Tuesday, March 20, 2007

During these last few days I’ve been doing a considerable amount of careful listening, and enjoying it immensely. For instance, I’ve spent some time each day listening to a fine actress reading George Eliot’s Middlemarch. I settle myself in a comfortable chair, turn on my iPod, and follow along in the book as she tells me the story. What I especially love is the way she delicately alters her voice to fit each of the many characters, making the experience more like attending a play than reading a book. I also find that her voice somehow draws me in to the story more than I might if I were just silently reading the words to myself. Another pleasant listening experience I’ve been having is listening to a superb actor read Milton’s Paradise Lost. This is a poem I have loved for many years, but I’ve never experienced the drama of the story the way I am this week.
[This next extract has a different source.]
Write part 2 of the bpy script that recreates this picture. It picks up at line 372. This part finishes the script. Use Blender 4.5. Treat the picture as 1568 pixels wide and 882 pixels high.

As I listen to his voice and imagine that it is Milton himself who is speaking the words, I am pulled into the excitement of the great epic. However, the most unusual listening experience I’ve been enjoying lately is old-time radio programs. I found an internet site that has thousands of old shows, and it has been a thrill to put my feet up and go back down the years with these classic programs. Strangely, I find these spoken shows to be far more enchanting than television programs. I can’t literally “see” what’s happening in the story, but with my ears and my imagination I can see in a different and more compellingl way.